Paula Vogel’s drama — a 1997 Pulitzer Prize winner — is a highly delicate balancing act. It daringly adopts a frequently lighthearted tone in its depiction of the yearslong molestation of a teenage girl, Li’l Bit (Elizabeth Reaser), by her uncle. It even employs a “Greek Chorus” (Kevin Cahoon, Jennifer Regan, Marnie Schulenburg) to play all of the other parts and serve as comical commentators.

But the Second Stage Theatre revival, directed by Kate Whoriskey (“Ruined”), is not quite successful in handling the play’s wildly shifting tones.

Such moments as when the chorus morphs into a doo-wop singing group or delivers an over-the-top warning about “white slavery” while Uncle Peck is plying his underage niece with alcohol feel more trivial than ironic — gimmicky rather than illuminating.

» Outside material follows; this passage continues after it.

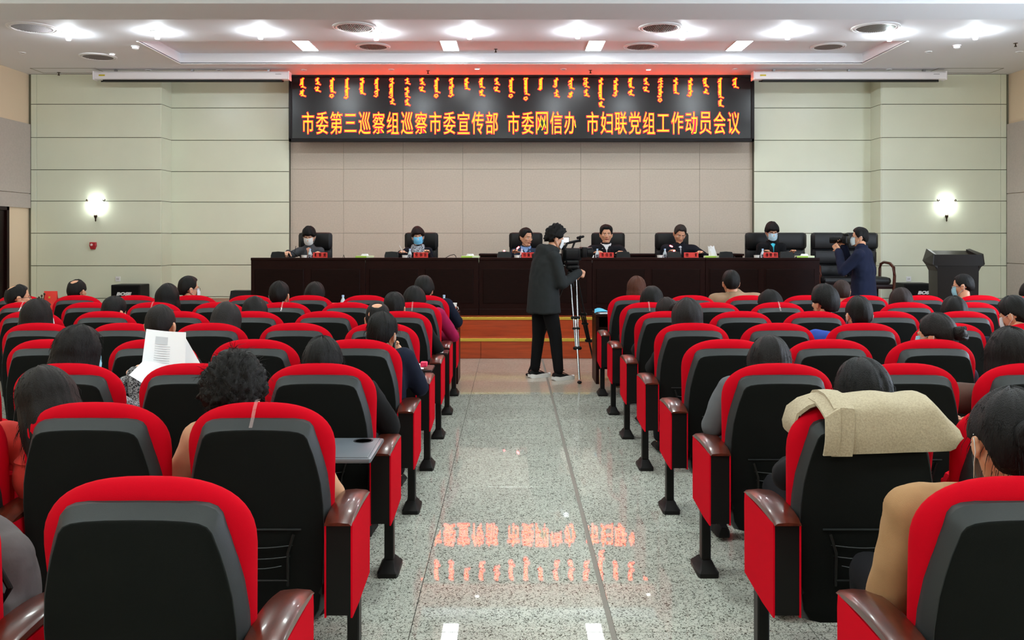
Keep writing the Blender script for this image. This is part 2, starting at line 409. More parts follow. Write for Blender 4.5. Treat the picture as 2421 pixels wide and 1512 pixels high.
# ---------------------------------------------------------------- ceiling fittings
WEM = emis('lit_bulb', (.86, .95, 1), S_BULB); WPAN = emis('lit_panel', (.93, 1, 1), S_PANEL); WSP = emis('lit_small_lamp', (1, .98, .95), S_SPOT)
bulb_me = MB().lathe([(.0, -.105), (.028, -.10), (.036, -.07), (.034, -.02), (.03, 0)], 12).mesh('bulb', WEM)
ring_me = MB().lathe([(.10, 0), (.10, -.008), (.085, -.014), (.06, -.006), (.05, 0)], 24, cap0=False, cap1=False).mesh('trim_ring', WHITE)
pos_word = ['far left end of the row', 'second from the left end', 'third from the left end', 'fourth from the left, beside the round vent', 'fifth from the left, above the lit sign', 'fifth from the right, above the lit sign', 'fourth from the right, beside the round vent', 'third from the right end', 'second from the right end, at the vent', 'far right end of the row']
for i, (px, py) in enumerate(((162, 76), (372, 73), (616, 73), (890, 76), (1110, 73), (1366, 72), (1613, 75), (1862, 74), (2103, 78), (2306, 74))):
    Y = (ZC-CH)*F/(VY-py-2); t = thing('downlight', ((px-VX)*Y/F, Y, ZC), 'bright white ceiling downlight, '+pos_word[i], 'ceiling light', 'row of bright downlights behind the beam')
    inst('bulb', bulb_me, t); inst('trim_ring', ring_me, t)
def vent(px, py, D, zc, label):
    Y = (zc-CH)*F/(VY-py); t = thing('round_vent', ((px-VX)*Y/F, Y, zc), label, 'air vent', 'round ceiling air vents')
    r = D/2
    MB().lathe([(r, 0), (r, -.012), (r*.93, -.02), (r*.9, -.006), (r*.86, -.02), (r*.80, -.02), (r*.78, 0)], 40, cap0=False, cap1=False).build('vent_ring', WHITE, t)
    MB().lathe([(r*.79, -.001), (r*.79, -.003)], 32).build('vent_throat', mat('dark_duct', (40, 36, 34), .8), t)
    g = mat('grey_grille', (150, 146, 142), .5)
    for k in range(-9, 10):
        x = k*r*.78/9.6; hh = math.sqrt(max(0, (r*.78)**2-x*x))
        if hh > .02: MB().box(x-.0035, x+.0035, -hh, hh, -.018, -.004).build('slat', g, t, smooth=False)
vent(76, 64, .64, ZC, 'round white ceiling vent by the leftmost downlight')
vent(838, 63, .59, ZC, 'round ceiling vent in front of the left half of the lit sign')
vent(1561, 64, .59, ZC, 'round ceiling vent in front of the right half of the lit sign')
vent(2070, 64, .63, ZC, 'round white ceiling vent at the second downlight from the right')
vent(882, 109, .545, TZ, 'flat round vent in the tray between the two left light panels')
vent(1515, 109, .545, TZ, 'flat round vent in the tray between the two right light panels')
vent(1958, 109, .54, TZ, 'flat round vent near the right end of the ceiling tray')
vent(232, 133, .56, ZC, 'flat round vent left of the ceiling tray')
for lab, a, b_ in (('leftmost', -3.34, -3.10), ('second from the left', -1.08, -.84), ('third from the left', 1.20, 1.44), ('rightmost', 3.46, 3.70)):
    t = thing('light_panel', ((a+b_)/2, 13.68, TZ), 'slim lit rectangular light panel in the ceiling tray, '+lab, 'ceiling light', 'light panels in the ceiling tray')
    w_ = (b_-a)/2
    MB().box(-w_-.012, w_+.012, -.61, .61, -.012, 0).build('frame', WHITE, t, smooth=False)
    MB().box(-w_, w_, -.6, .6, -.016, -.0125).build('diffuser', WPAN, t, smooth=False)
small_ring = MB().lathe([(.055, 0), (.055, -.006), (.04, -.012), (.036, 0)], 20, cap0=False, cap1=False).mesh('trim_ring', WHITE)
small_on = MB().lathe([(.037, -.003), (.037, -.006)], 20).mesh('lamp_face', WSP); small_off = MB().lathe([(.037, -.003), (.037, -.006)], 20).mesh('lamp_face', mat('unlit_lamp', (120, 110, 105), .4))
for px, py, on, lab in ((265, 127, 1, 'small lit spotlight beside the flat vent left of the tray'), (1128, 162, 1, 'small lit spotlight just above the middle of the red sign'), (1533, 164, 1, 'small lit spotlight just above the right part of the red sign'),
        (52, 124, 0, 'small unlit spotlight at the far left of the ceiling'), (718, 165, 0, 'small unlit spotlight above the left end of the red sign'), (925, 164, 0, 'small unlit spotlight above the left half of the red sign'),
        (1332, 163, 0, 'small unlit spotlight above the centre right of the red sign'), (1737, 163, 0, 'small unlit spotlight above the right end of the red sign'), (2195, 122, 0, 'small unlit spotlight right of the ceiling tray'), (2410, 122, 0, 'small unlit spotlight at the far right of the ceiling'),
        (350, 165, 0, 'small unlit spotlight above the left part of the left screen case'), (518, 165, 0, 'small unlit spotlight above the middle of the left screen case'), (1935, 164, 0, 'small unlit spotlight above the middle of the right screen case'), (2102, 164, 0, 'small unlit spotlight above the right part of the right screen case')):
    Y = (ZC-CH)*F/(VY-py); t = thing('spotlight', ((px-VX)*Y/F, Y, ZC), lab, 'ceiling light', 'small recessed spotlights')
    inst('trim_ring', small_ring, t); inst('lamp_face', small_on if on else small_off, t)
for px, py, lab in ((320, 109, 'white smoke detector left of the ceiling tray'), (2262, 107, 'white smoke detector right of the ceiling tray')):
    Y = (ZC-CH)*F/(VY-py); t = thing('smoke_detector', ((px-VX)*Y/F, Y, ZC), lab, 'smoke detector', 'smoke detectors')
    MB().lathe([(.06, 0), (.06, -.015), (.05, -.018)], 20).build('base', WHITE, t); MB().lathe([(.05, -.018), (.046, -.04), (.03, -.052), (.0, -.053)], 20).build('chamber', WHITE, t)
for px, py, lab in ((1012, 173, 'small sprinkler head above the left half of the sign'), (1396, 172, 'small sprinkler head above the right half of the sign'), (1172, 122, 'small sprinkler head in the middle of the ceiling tray'), (139, 177, 'small sprinkler head near the left wall'), (2401, 108, 'small sprinkler head near the right wall')):
    zc = TZ if py == 122 else ZC; Y = (zc-CH)*F/(VY-py+6); t = thing('sprinkler', ((px-VX)*Y/F, Y, zc), lab, 'sprinkler', 'ceiling sprinklers')
    MB().lathe([(.03, 0), (.03, -.005), (.009, -.008), (.009, -.035), (.02, -.05), (.02, -.053)], 12).build('sprinkler_head', BRONZE, t)
# hall lighting behind the beam, out of the picture (real ceiling panels over the audience)
for ix, x in enumerate((-6.2, -3.1, 0, 3.1, 6.2)):
    for iy, y in enumerate((-2.5, 1.2, 4.6, 7.8)):
        t = thing('hall_light', (x, y, ZC), 'square lit ceiling panel, %s row from the beam, %s' % (('fourth', 'third', 'second', 'first')[iy], ('by the window-less side wall', 'between side wall and aisle line', 'over the aisle', 'between aisle line and window wall', 'by the window wall')[ix]), 'ceiling light', 'ceiling panels over the audience')
        MB().box(-.32, .32, -.32, .32, -.012, 0).build('frame', WHITE, t, smooth=False)
        MB().box(-.3, .3, -.3, .3, -.016, -.0125).build('diffuser', emis('hall_panel', (.90, 1, .97), S_HALL), t, smooth=False)

# ---------------------------------------------------------------- LED sign
YS = 15.60
sg = thing('led_sign', P((683+1783)/2, 335, YS), 'long black LED sign with glowing red and yellow writing on the back wall', 'sign')
sx, sz = sg.location.x, sg.location.z
hw = (1783-683)/2*YS/F; hz = (335-177)*YS/F
MB().box(-hw, hw, .02, .10, 0, hz).build('case', mat('sign_case', (16, 14, 16), .4), sg, smooth=False)
MB().box(-hw+.05, hw-.05, .012, .022, .06, hz-.05).build('display', mat('sign_display', (14, 14, 17), .24, spec=.45), sg, smooth=False)
fr = MB()
fr.rbox(-hw, hw, -.015, .03, 0, .06, .008).rbox(-hw, hw, -.015, .03, hz-.05, hz, .008).rbox(-hw, -hw+.05, -.015, .03, 0, hz, .008).rbox(hw-.05, hw, -.015, .03, 0, hz, .008)
fr.build('bezel', mat('sign_bezel', (20, 16, 18), .3), sg, smooth=False)
YEL = emis('led_yellow', (1, .52, .0), S_SIGN); RDE = emis('led_red_glow', (1, .0, .004), S_HALO)
def sgx(px): return (px-VX)*YS/F-sx
def sgz(py): return CH-(py-VY)*YS/F-sz
line = '市委第三巡察组巡察市委宣传部'
chars = [(c, 728+33.45*i) for i, c in enumerate(line)]+[(c, 1214+33.65*i) for i, c in enumerate('市委网信办')]+[(c, 1401+33.4*i) for i, c in enumerate('市妇联党组工作动员会议')]
u = YS/F
for c, px in chars:
    M = T(sgx(px), 0, sgz(290.5)) @ Matrix.Rotation(PI/2, 4, 'X') @ Matrix.Shear('XZ', 4, (0, 0))
    sxk, szk = 27*u, 54*u
    S = Matrix.Diagonal((sxk, szk, 1, 1))
    for bold, yo, m_, nm in ((.013, .0085, RDE, 'glow_stroke'), (-.008, .004, YEL, 'led_character')):
        vs, fs = text_mesh(c, 1.0, bold)
        # centre on the glyph box
        x0 = min(v[0] for v in vs); x1 = max(v[0] for v in vs); y0 = min(v[1] for v in vs); y1 = max(v[1] for v in vs)
        if c == '三' or c == '工': y0, y1 = (y0+y1)/2-.46, (y0+y1)/2+.46
        kx, kz = (27*u/(x1-x0), 51*u/(y1-y0)) if bold < .0 else ((27+2.4)*u/(x1-x0), (51+2.8)*u/(y1-y0))
        if bold > 0 and c in '三工': kz = 51*u/.92
        vv = [(((v[0]-(x0+x1)/2)*kx)+sgx(px), yo, (v[1]-(y0+y1)/2)*kz+sgz(290.5)) for v in vs]
        MB().add(vv, fs).build(nm, m_, sg, smooth=False)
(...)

The casting is another problem, especially for those lucky enough to have seen the sublime David Morse and Mary Louise-Parker in the original production. Morse brought a casual seductive charm to Uncle Peck that made his allure to his underage niece (by marriage) all the more insidious. Butz movingly conveys the character’s alcoholic despair, but he seems too creepy. And Reaser, while certainly embodying Li’l Bit’s physical ripeness, is more effective at depicting her wounded innocence than the precocious slyness that leads her aunt to comment that she “knows exactly what she’s doing.”

Despite these problems, “How I Learned To Drive” still manages to bring a startling complexity to its queasy subject matter. It’s an uncomfortable play to watch. And that’s exactly as it should be.